Cuando yo estudiaba Periodismo en la universidad (hace ya bastantes años, por desgracia), Jesús Quintero ya era una leyenda de las ondas. Recuerdo a mi profesor de Radio poniéndonos en clase cintas grabadas de aquellas entrevistas –entrecortadas, sinuosas y vaporosas– que Quintero hacía en su primer programa estrella, El loco de la colina, emitido al principio en RNE y luego en la SER.
Su especialidad eran los silencios. Hacía una pregunta (a veces ni eso, apenas un simple comentario) y dejaba que el entrevistado contestara. Cuando éste acababa su respuesta, él mantenía el silencio en el éter –como el humo suspendido que expulsaba de su cigarrillo (por entonces se podía fumar tanto en la radio como en la tele)– durante unos segundos que se hacían interminables.

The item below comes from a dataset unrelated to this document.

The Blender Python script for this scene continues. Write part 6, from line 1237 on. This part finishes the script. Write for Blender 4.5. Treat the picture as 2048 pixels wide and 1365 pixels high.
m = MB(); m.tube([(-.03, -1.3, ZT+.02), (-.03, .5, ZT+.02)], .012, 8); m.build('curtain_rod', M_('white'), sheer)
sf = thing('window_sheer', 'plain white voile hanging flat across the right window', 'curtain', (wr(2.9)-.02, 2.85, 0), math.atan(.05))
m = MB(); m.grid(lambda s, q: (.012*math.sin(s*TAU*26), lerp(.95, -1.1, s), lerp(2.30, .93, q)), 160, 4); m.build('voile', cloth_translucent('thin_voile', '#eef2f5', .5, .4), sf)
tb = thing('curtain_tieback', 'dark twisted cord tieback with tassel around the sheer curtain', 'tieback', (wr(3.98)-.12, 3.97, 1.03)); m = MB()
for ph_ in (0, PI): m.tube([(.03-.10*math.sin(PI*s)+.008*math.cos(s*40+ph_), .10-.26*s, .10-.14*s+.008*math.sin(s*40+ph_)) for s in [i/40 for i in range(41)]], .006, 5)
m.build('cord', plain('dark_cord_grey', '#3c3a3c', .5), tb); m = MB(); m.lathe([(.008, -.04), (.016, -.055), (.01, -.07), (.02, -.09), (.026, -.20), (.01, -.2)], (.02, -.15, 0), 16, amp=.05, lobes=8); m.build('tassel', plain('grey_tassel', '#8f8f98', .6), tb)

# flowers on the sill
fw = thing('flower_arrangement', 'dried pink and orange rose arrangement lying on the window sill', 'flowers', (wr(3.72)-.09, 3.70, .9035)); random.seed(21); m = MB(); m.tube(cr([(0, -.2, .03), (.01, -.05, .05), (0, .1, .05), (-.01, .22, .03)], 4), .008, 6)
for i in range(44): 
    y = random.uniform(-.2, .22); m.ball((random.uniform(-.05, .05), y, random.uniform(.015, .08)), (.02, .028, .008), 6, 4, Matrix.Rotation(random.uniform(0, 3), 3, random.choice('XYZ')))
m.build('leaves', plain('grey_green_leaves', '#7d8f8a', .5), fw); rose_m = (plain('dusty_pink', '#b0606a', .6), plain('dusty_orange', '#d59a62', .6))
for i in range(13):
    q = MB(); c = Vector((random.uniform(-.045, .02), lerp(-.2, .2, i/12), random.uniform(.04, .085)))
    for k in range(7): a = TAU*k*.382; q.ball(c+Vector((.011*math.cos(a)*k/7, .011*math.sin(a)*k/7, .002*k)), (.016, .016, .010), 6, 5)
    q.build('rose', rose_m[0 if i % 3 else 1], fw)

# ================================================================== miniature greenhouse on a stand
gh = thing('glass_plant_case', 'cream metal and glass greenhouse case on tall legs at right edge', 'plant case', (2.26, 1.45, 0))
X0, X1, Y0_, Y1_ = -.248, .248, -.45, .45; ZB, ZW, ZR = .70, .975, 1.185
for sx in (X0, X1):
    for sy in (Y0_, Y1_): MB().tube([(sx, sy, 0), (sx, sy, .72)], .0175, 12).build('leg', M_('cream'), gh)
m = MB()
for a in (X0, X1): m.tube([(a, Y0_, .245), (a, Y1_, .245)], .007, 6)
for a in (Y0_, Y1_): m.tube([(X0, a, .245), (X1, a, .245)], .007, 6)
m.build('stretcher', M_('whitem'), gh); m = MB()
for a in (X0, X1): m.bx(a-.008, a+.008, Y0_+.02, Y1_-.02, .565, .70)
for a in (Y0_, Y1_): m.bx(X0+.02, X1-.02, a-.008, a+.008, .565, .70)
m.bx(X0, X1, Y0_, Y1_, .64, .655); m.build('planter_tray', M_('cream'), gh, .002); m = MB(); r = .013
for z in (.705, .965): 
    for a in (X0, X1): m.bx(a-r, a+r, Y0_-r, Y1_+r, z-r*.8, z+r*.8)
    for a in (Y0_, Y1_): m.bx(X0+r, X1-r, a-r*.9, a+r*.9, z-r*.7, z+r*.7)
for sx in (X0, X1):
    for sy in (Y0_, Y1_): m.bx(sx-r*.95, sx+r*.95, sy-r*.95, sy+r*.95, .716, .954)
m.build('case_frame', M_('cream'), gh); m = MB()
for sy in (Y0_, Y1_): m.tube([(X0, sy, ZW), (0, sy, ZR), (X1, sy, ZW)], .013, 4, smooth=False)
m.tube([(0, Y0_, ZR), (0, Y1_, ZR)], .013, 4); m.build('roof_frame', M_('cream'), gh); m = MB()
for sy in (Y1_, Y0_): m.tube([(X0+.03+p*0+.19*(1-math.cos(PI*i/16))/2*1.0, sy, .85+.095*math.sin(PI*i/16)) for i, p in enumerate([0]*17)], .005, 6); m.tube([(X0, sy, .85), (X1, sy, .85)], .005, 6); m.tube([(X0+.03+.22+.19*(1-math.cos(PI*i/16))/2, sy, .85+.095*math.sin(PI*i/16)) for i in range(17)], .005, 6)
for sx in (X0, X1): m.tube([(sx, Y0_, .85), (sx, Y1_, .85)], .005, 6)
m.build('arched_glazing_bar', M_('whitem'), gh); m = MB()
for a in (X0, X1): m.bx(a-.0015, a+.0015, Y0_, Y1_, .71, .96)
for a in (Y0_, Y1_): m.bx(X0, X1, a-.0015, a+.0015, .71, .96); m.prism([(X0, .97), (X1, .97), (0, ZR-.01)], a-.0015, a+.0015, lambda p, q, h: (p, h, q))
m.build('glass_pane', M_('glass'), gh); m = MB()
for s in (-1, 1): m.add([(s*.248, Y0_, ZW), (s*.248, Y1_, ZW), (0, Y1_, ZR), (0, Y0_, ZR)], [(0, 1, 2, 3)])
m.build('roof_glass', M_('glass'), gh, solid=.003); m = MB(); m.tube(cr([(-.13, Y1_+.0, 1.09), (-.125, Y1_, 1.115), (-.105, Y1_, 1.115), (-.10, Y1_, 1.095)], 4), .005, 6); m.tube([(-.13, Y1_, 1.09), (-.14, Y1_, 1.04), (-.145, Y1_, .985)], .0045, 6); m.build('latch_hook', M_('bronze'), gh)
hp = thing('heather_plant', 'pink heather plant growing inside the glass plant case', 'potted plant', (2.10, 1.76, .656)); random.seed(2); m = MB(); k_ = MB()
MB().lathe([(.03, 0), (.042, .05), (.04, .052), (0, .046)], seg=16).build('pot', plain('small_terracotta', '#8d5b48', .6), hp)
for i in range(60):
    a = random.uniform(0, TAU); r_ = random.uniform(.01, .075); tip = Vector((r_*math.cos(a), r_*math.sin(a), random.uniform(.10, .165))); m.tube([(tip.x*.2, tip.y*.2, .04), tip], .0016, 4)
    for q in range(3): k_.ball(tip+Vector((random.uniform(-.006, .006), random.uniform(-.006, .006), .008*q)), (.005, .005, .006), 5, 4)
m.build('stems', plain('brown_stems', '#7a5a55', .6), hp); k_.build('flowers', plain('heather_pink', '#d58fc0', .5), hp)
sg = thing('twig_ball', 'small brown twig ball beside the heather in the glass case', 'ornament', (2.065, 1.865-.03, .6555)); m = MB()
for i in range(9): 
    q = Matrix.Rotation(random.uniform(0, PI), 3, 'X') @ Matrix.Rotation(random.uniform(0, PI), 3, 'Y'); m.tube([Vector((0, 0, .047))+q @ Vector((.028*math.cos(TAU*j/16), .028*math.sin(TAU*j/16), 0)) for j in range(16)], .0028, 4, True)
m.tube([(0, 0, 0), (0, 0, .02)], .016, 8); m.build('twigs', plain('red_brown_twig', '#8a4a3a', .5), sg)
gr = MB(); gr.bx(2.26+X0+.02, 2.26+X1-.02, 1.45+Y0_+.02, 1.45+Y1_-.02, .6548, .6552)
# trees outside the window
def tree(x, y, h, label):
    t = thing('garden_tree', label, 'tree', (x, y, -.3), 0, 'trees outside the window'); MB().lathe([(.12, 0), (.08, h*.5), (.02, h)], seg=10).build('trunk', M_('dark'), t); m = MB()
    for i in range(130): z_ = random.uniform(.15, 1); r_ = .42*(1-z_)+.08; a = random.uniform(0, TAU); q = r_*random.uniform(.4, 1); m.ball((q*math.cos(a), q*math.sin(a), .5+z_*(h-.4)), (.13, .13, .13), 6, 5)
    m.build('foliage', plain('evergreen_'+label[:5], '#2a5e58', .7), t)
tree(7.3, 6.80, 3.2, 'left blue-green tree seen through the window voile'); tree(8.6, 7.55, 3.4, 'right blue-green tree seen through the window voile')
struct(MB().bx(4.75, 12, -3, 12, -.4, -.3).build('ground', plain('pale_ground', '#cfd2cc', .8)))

Tal era la tensión que se respiraba en el estudio, que el entrevistado optaba por seguir y seguir hablando, sólo por romper aquella incomodidad, para convertir la entrevista en una especie de monólogo interior. Con este método, simple pero efectivo (casi de interrogatorio de la Stasi), lograba confesiones íntimas y sentimentales, un género en sí mismo.
De todos los programas que hizo en la tele de los noventa (El perro verde, La boca del lobo, Qué sabe nadie), mi preferido fue siempre Cuerda de presos. Durante un par de temporadas soberbias, fue recorriendo las peores cárceles del país, hablando con asesinos, atracadores, violadores o simples presos comunes en un vis a vis tan íntimo como acongojante.
Escalofriante e inolvidable fue la conversación que mantuvo con Rafi Escobedo (el único acusado juzgado y condenado por el popular crimen de los marqueses de Urquijo) en julio de 1988, en el húmedo y gélido penal del Dueso (Cantabria), tan solo tres días antes de que el propio Escobedo apareciera ahorcado en su celda (un supuesto suicidio, nunca aclarado del todo, que dejaría muy tocado a Quintero).
Su forma de hablar y de expresarse tenía mucho de la mejor retórica andaluza, engolada y teatral, gustándose en entonar y declamar, como si fuera el protagonista de una obra de los hermanos Álvarez Quintero (no, no eran parientes lejanos). Vestía además con estilo dandy, influido por los gustos caros de Antonio Gala (con quien colaboró en numerosas ocasiones), protegiendo su garganta con exclusivos fulares de seda toscana y colores pastel.
Como ocurriera con Xavier Sardà, dio el salto de la radio a la televisión –El vagamundo, Ratones colorados– para convertirse en un producto mainstream (como se dice ahora), menos prestigioso en lo profesional, pero mucho más popular en los índices de audiencia.
Apostó entonces por rodearse de la vieja España de la picaresca y la bohemia, descubriendo entre los charcos de vino de las tabernas a personajes como El Risitas y su cuñado El Peíto, seres inmortales de esa España que ya retratara hace siglos El buscón de Quevedo o los cuadros de bufones de Velázquez.
Quintero hizo mucho dinero en la tele, pero como buen vividor lo derrochó sin contemplaciones, en un brindis a ese sol que se sale cada mañana y se pone cada día. Negocios mal planteados, un tren de vida caprichoso o la necesidad de mantener un personaje que ya había devorado a la persona.
En los últimos meses, la prensa rosa –canalla y desmemoriada– especulaba con su situación económica y su maltrecha salud. Ayer nos dejaba a los 82 años tras varios años de retirada y silencio, como un soldado que se va perdiendo en el horizonte de la batalla.
Honra y gloria a Jesús Quintero, maestro de toda una generación.